O melhor filme estreado em 2007. Não por qualquer razão de ordem concreta. É um hino do cinema. Excelentes interpretações (com voz), as Supreme estão ali naqueles mais de 180 minutos de filme. E com elas rejuvenescem aqueles clássicos do Soul : «Baby Love», «You can´t Hurry Love» e «Stop in the name of love». O filme é uma homenagem ao trio, com especial enfase para Diana Ross (atente-se no pormenor das unhas), e não pretende senão uma aproximação estreita com o Mundo da indústria discográfica, subentendemos todos, tratar-se da «Motown» - em tempos designada, a casa do Soul.-
O filme transporta-nos para um alinhamento psicadélico-semântico, onde impera o ambiente natural que se respirava na Detroit de 60.(Nem o guitarrista Marv Tarplin escapa).
As raparigas já tinham arregaçado as mangas em banquetes, bailes, e outros eventos, mas o concurso Emancipation daquele ano marcou a emancipação das Primetes. Valioso, muito valioso, são a primeira Girls Band (e logo portadoras de cor) no sócio-culturalismo do appartheid (brilhante a crispada referência a Luther King).
O facto é que as Supreme ainda não tinham tido êxitos de monta, ao contrário das Vandellas, assim como é verdade que estas últimas deixaram quase de repente de ser a prioridade da Motown.

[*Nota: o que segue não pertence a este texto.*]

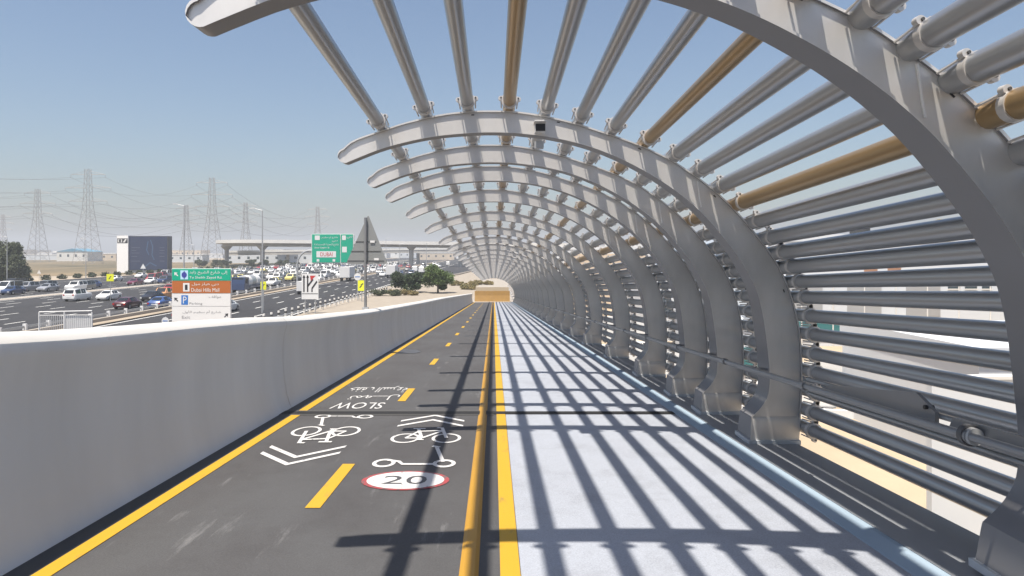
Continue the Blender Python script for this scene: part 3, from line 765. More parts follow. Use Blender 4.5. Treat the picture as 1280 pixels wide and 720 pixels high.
# overhead green sign on a curved arm
Yg = 150.; k_ = Yg / 900
ov = empty('overhead_sign', ((371 - 617) * k_, Yg, 0), 'big green overhead direction sign on a curved pole above the traffic', 'road sign')
gx0, gx1, gs, gz1, gz0 = (390 - 617) * k_ - ov.location.x, (441 - 617) * k_ - ov.location.x, (425.5 - 617) * k_ - ov.location.x, 7.2 + 22 * k_, 7.2 - 13 * k_
m = MB(); m.box(gx0, gs - .1, 0, .12, gz0, gz1); p1 = m.build('panel', M['sgreen'], ov)
m = MB(); m.box(gs + .1, gx1, 0, .12, gz0, gz1); p2 = m.build('panel', M['sgreen'], ov)
m = MB(); m.box(gx0 - .14, gx1 + .14, .125, .2, gz0 - .14, gz1 + .14); m.build('frame', M['swhite'], ov)
def OF(y, a, b): return lambda u, v: (a + (b - a) * u, -y, gz0 + (gz1 - gz0) * v)
f1 = OF(.02, gx0, gs - .1); f2 = OF(.02, gs + .1, gx1)
m = MB(); text_on(m, arab('شارع أم سقيم'), f1, .35, .92, .84, .95); text_on(m, arab('دبي'), f1, .72, .92, .72, .80); text_on(m, arab('شارع المدينة المستدامة'), f1, .08, .95, .58, .68); text_on(m, 'Umm Suqeim St', f1, .08, .62, .48, .56)
m.quad(f1(.10, .80), f1(.28, .80), f1(.28, .96), f1(.10, .96)); m.quad(f1(.16, .18), f1(.86, .18), f1(.86, .40), f1(.16, .40)); m.quad(f1(.17, .03), f1(.26, .03), f1(.26, .12), f1(.17, .12)); m.quad(f1(.74, .03), f1(.83, .03), f1(.83, .12), f1(.74, .12)); m.build('lettering', M['swhite'], p1)
fs_ = OF(.04, gx0, gs - .1)
m = MB(); text_on(m, 'DUBAI', fs_, .30, .74, .22, .36); m.build('red_lettering', M['sred'], p1)
m = MB(); text_on(m, arab('دبي'), f2, .5, .95, .84, .95); m.quad(f2(.10, .80), f2(.42, .80), f2(.42, .96), f2(.10, .96)); m.quad(f2(.10, .36), f2(.5, .36), f2(.5, .56), f2(.10, .56)); m.build('lettering', M['swhite'], p2)
m = MB(); pts = [(0, .3, 0), (0, .3, 4.2)] + [(2.6 * (1 - math.cos(R(a))), .3, 4.2 + 3.3 * math.sin(R(a))) for a in range(10, 91, 10)] + [(gx1 - 1, .3, 7.5)]
m.path(pts, .18, 10); m.build('curved_pole', M['galv'], ov, True)

# triangular sign seen from behind, fixed to the parapet
Yt = 18.6; kt = Yt / 900
tr = empty('warning_sign', ((457 - 617) * kt, Yt, zd(Yt)), 'grey back of a triangular warning sign on a pole at the parapet', 'road sign')
zz = lambda py: 7.2 - (py - 315) * kt - zd(Yt)
xx_ = lambda px: (px - 457) * kt
def roundpoly(P3, r, n=5):
    out = []
    for i in range(len(P3)):
        a = Vector(P3[i - 1]); b = Vector(P3[i]); c = Vector(P3[(i + 1) % len(P3)])
        p = b + (a - b).normalized() * r; q = b + (c - b).normalized() * r
        for k in range(n + 1):
            t = k / n; out.append(tuple(p * (1 - t) ** 2 + b * 2 * t * (1 - t) + q * t * t))
    return out
tp = roundpoly([(xx_(460), zz(268)), (xx_(484.5), zz(330)), (xx_(432), zz(330))], .08)
m = MB(); m.prism(tp, lambda p: (p[0], .03, p[1]), lambda p: (p[0], .045, p[1])); m.build('plate', M['sgrey'], tr)
m = MB(); m.prism(tp, lambda p: (p[0], .046, p[1]), lambda p: (p[0], .048, p[1])); m.build('sign_face', M['swhite'], tr)
m = MB(); m.tube((0, -.02, -.3), (0, -.02, zz(272)), .036, 14); m.build('pole', M['rail'], tr, True)
for py, hw in ((302, 13), (314, 19), (326, 23)):
    m = MB(); m.box(-hw * kt, hw * kt, .020, .029, zz(py) - .007, zz(py) + .007); m.build('brace', M['darkmetal'], tr)
for px, py in ((465, 302), (470, 324)):
    m = MB(); m.box(xx_(px) - .05, xx_(px) + .07, .005, .009, zz(py) - .028, zz(py) + .028); m.build('sticker', M['swhite'], tr)
m = MB(); m.box(-.14, .14, -.12, .12, -.10, -.0); m.v = []; m.f = []; m.mi = []; m.box(-.07, .07, -.09, .05, zz(390), zz(384)); m.build('base_clamp', M['galv'], tr)

# lane diagram sign
Yl = 84.; kl = Yl / 900
ls = empty('lane_sign', ((387.5 - 617) * kl, Yl, 0), 'white lane diagram sign with black lane arrows at the near road edge', 'road sign')
lz1, lz0, lh = 7.2 - (342 - 315) * kl, 7.2 - (374 - 315) * kl, 10.5 * kl
m = MB(); m.box(-lh, lh, 0, .05, lz0, lz1); pb = m.build('panel', M['swhite'], ls)
LF = lambda u, v: (-lh + 2 * lh * u, -.008, lz0 + (lz1 - lz0) * v)
m = MB()
for pl in ([(.14, .28), (.14, .9)], [(.36, .28), (.36, .9)], [(.36, .5), (.68, .78)], [(.62, .28), (.62, .42), (.92, .70)]): stroke(m, pl, .085, LF)
for q in (.14, .36): m.add([LF(q - .09, .84), LF(q + .09, .84), LF(q, .96)], [(0, 1, 2)])
m.quad(LF(.03, .20), LF(.97, .20), LF(.97, .225), LF(.03, .225)); m.build('lane_arrows', M['sblack'], pb)
m = MB(); m.add([(LF(.50, .92)[0], -.012, LF(.5, .92)[2]), (LF(.84, .92)[0], -.012, LF(.84, .92)[2]), (LF(.55, .70)[0], -.012, LF(.55, .72)[2])], [(0, 1, 2)]); m.build('red_mark', M['sred'], pb)
for s in (-.6, .6):
    m = MB(); m.tube((s * lh, .1, 0), (s * lh, .1, lz1 - .1), .06, 8); m.build('post', M['galv'], ls)

def small_sign(px, base, ptop, name, lab, shape, size, mt, py_c, extra=None, Yo=None):
    Y = Yo or 7.2 * 900 / (base - 315); k = Y / 900
    t = empty(name, ((px - 617) * k, Y, 0), lab, 'road sign')
    zt = 7.2 - (ptop - 315) * k; zc = 7.2 - (py_c - 315) * k; h = size * k / 2
    m = MB(); m.tube((0, 0, 0), (0, 0, zt), .05, 8); m.build('pole', M['galv'], t)
    m = MB()
    poly = {'round': ell(0, zc, h, h, 24), 'square': [(-h, zc - h), (h, zc - h), (h, zc + h), (-h, zc + h)], 'tall': [(-h * .7, zc - h), (h * .7, zc - h), (h * .7, zc + h), (-h * .7, zc + h)], 'tri': [(-h, zc - h * .8), (h, zc - h * .8), (0, zc + h)]}[shape]
    m.prism(poly, lambda p: (p[0], -.08, p[1]), lambda p: (p[0], -.05, p[1])); pl = m.build('plate', mt, t)
    m = MB()
    if extra == 'arrow': m.quad((-h * .7, -.09, zc - h * .12), (h * .7, -.09, zc - h * .12), (h * .7, -.09, zc + h * .12), (-h * .7, -.09, zc + h * .12)); m.build('bar', M['sblue'], pl)
    if extra == 'mark': stroke(m, [(-h * .35, zc - h * .4), (0, zc), (-h * .1, zc + .1 * h), (h * .3, zc + h * .4)], h * .2, lambda a, b: (a, -.09, b)); m.build('symbol', M['sblack'], pl)
    return t
small_sign(138, 376, 340, 'square_sign', 'bright yellow square warning sign standing amid the left lanes', 'square', 9, M['syel'], 347, 'mark')
small_sign(447, 376, 331, 'round_sign', 'round white and blue sign on a tall pole near the bollards', 'round', 9, M['swhite'], 346, 'arrow')
small_sign(452, 377, 351, 'yellow_sign', 'yellow hazard sign beside the round sign pole', 'tall', 13, M['syel'], 357, 'mark')
small_sign(329.5, 388, 350, 'yellow_sign', 'yellow hazard sign next to the tall lamp post', 'tall', 10, M['syel'], 357, 'mark')
small_sign(179, 347, 330, 'triangle_sign', 'small white triangular sign standing before the billboard', 'tri', 7, M['swhite'], 333)
small_sign(49, 350, 337, 'triangle_sign', 'tiny pale triangular sign in front of the dry field', 'tri', 5, M['swhite'], 340)
small_sign(207, 412, 396, 'round_sign', 'small blue and white round sign just above the parapet', 'round', 9, M['swhite'], 401, 'arrow')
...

O facto da realização tomado partido na especulação em torno da ligação sentimental de Diane com Berry Gordy e Brian Holland só enriquece o filme. Até mesmo naquele episódio em que Diane empurra Mary e lhe rouba o microfone quando esta convida Berry Gordy a juntar-se às raparigas é tão fácil de reproduzir. Aliás reproduzir aquilo que todos imaginaram sem que nunca lá tenham estado para ver. Não é isto que esperamos do cinema? O filme ofusca a representação de Eddie Murphy (ou ele ofusca-se a si próprio?). A melhor obra prima musical dos últimos anos.